Contras pushed crack in US

September 11, 1996
Issue 

On August 23 the Los Angeles City Council voted 11-0 to ask US attorney general Janet Reno for an investigation into charges that US-backed Nicaraguan contra rebels supplied tonnes of cocaine to Los Angeles street gangs in the 1980s and that the Central Intelligence Agency (CIA) was aware of the operation.

A CIA spokesperson called the story "ridiculous", but Geraldine Washington, president of the Los Angeles chapter of the National Association for the Advancement of Colored People, said it was high time "the government and the CIA took responsibility for the destruction of human lives".

From August 18 to August 20, the Mercury News of San Jose, California, ran a three-part series documenting contra sales of "tons of cocaine to the Crips and Bloods street gangs of Los Angeles".

The articles charge that a contra "drug network opened the first pipeline between Colombia's cocaine cartels and the black neighborhoods of Los Angeles, a city now known as the 'crack' capital of the world. The cocaine that flooded in helped spark a crack explosion in urban America."

Although contra links to the cocaine trade were revealed in the 1980s, the Mercury News series — written by staff reporter Gary Webb and based on a year-long investigation including official documents, court testimony and hundreds of hours of interviews — is the first revelation of the operation's full scope.

The CIA-created Nicaraguan Democratic Force (FDN) set up its Los Angeles drug network in 1981, when crack, a potent, relatively inexpensive form of cocaine, was uncommon in US inner cities. The Los Angeles operation was entrusted to Danilo Blandon Reyes, a wealthy Nicaraguan with a masters degree in marketing who had run a $27 million US-financed agricultural program for the government of Nicaraguan dictator Anastasio Somoza Garcia.
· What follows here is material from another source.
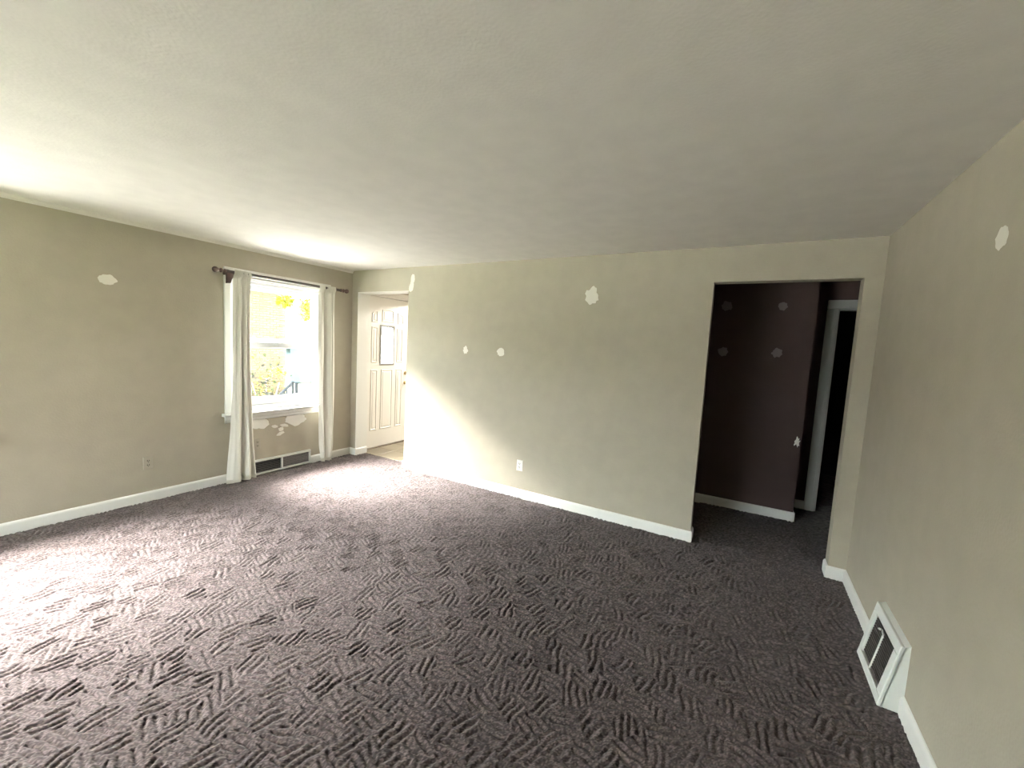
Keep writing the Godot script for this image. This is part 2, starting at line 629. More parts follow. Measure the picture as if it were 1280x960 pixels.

Blandon enlisted the services of ghetto youth Ricky Donnell Ross ("Freeway Rick") and Nicaraguan drug dealer Juan Norwin Meneses Cantarero, who allegedly had run a stolen car ring for Somoza's military. Ross provided access to black Los Angeles neighbourhoods, while Meneses had the links to Colombian drug cartels.

In 1981 alone, its first year, the contra drug network sold 900 kilograms of cocaine in the US, worth $54 million. Some of the cocaine was shipped in through a US Air Force base in Texas. The contras also sold assault weapons to Los Angeles street gangs and even tried to interest them in grenade launchers.

The CIA apparently lost interest in contra drug sales after Congress started funding the rebels openly in 1985, although as of this year the agency is still using "national security" concerns to suppress public testimony on the cocaine operation.

Blandon, Meneses and Ross went into business on their own after 1985, and all three were eventually arrested. Meneses is now in jail in Nicaragua; Ross faces a possible life sentence in California.

But the US Drug Enforcement Administration told US courts that Blandon was "extraordinarily valuable". He was released in the early 1990s after just 28 months in custody, and the DEA paid him $166,000 for his services. Blandon now lives in Managua and is trying to regain family property nationalised by the Sandinista government after the 1979 revolution.